A federal appeals court on Friday offered what some described as a compromise over Wisconsin’s strict voter ID law. But a closer look suggests the new rules will still keep eligible voters from the polls, maintaining a barrier to voting in a crucial presidential swing state this fall. To voting rights advocates, the arrangement underscores more starkly than ever how voter ID laws are designed not to ensure the integrity of the election, as their backers claim, but to make voting harder for certain groups. The U.S. Court of Appeals for the 7th Circuit last week overturned a lower court’s ruling that had required Wisconsin to let people without acceptable ID cast a ballot if they signed an affidavit attesting to their identity. The appeals court said the affidavit option wasn’t necessary, because Wisconsin recently promised to make it very easy to get an ID at the DMV. Specifically, in a set of emergency rules issued in May amid litigation over the ID law, the state said it would mail a free temporary ID to anyone who comes to a DMV office to request one, showing whatever documentation they have. (Previously, many voters were required to show a birth certificate or other underlying documentation to get a voter ID). As long as the state keeps to that pledge and publicizes the new rule, there’s no need to soften the law, the appeals court unanimously concluded.

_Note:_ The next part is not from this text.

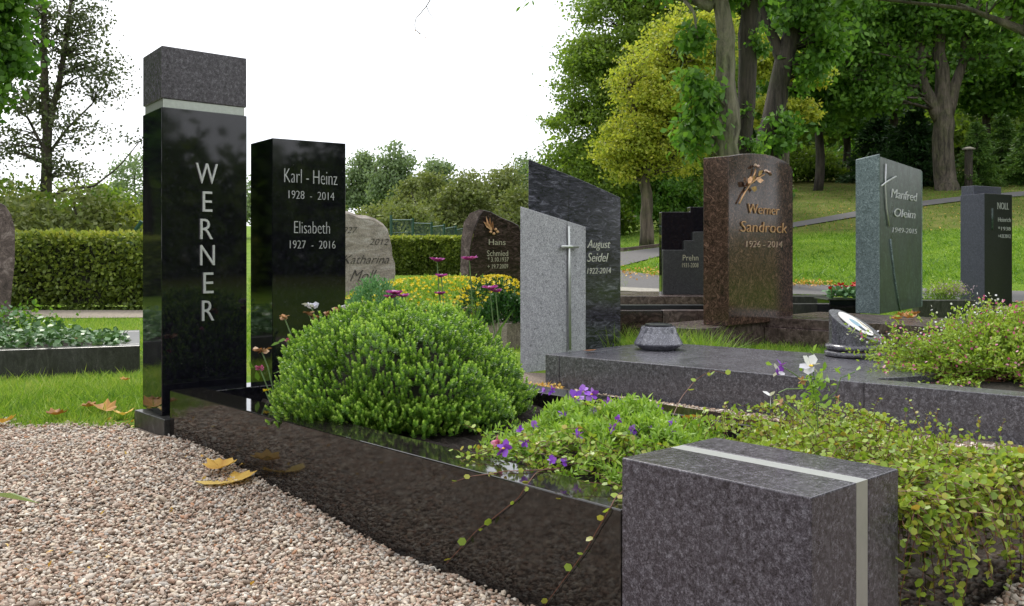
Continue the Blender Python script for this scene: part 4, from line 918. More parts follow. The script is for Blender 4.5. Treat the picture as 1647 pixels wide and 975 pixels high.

But that raises a troubling issue: The state’s long-standing rationale for the ID law, passed by Republicans in 2011, has been the need to stop in-person voter-impersonation fraud (set aside, for now, that it can’t point to a single case of such fraud). “All it takes is one person whose vote is canceled by someone not voting legally and that’s a problem,” Gov. Scott Walker, the law’s most crucial backer, said recently in defense of the ID measure. “I always tell folks who oppose [the ID law], tell me whose vote they want canceled out.” If anyone can now get a voter ID without showing proof of their identity, how does the law stop fraud?
Tom Evenson, a spokesman for Walker, said everyone who requests an ID at the DMV must pose for a photograph. “Therefore, anyone trying to commit fraud will have given us his or her photo and documents,” Evenson added.
But to Sean Young, a senior staff attorney for the ACLU’s Voting Rights Project, which is leading the challenge against the law, the state’s new openness to giving ID to all comers is revealing after for years it insisted that giving it to those who don’t prove their identity would allow for fraud. “For them to now claim any voter can get a photo ID at the DMV raises the question: Is the state really going after phantom voter fraud, or is it just trying to put unnecessary hoops in front of vulnerable voters?”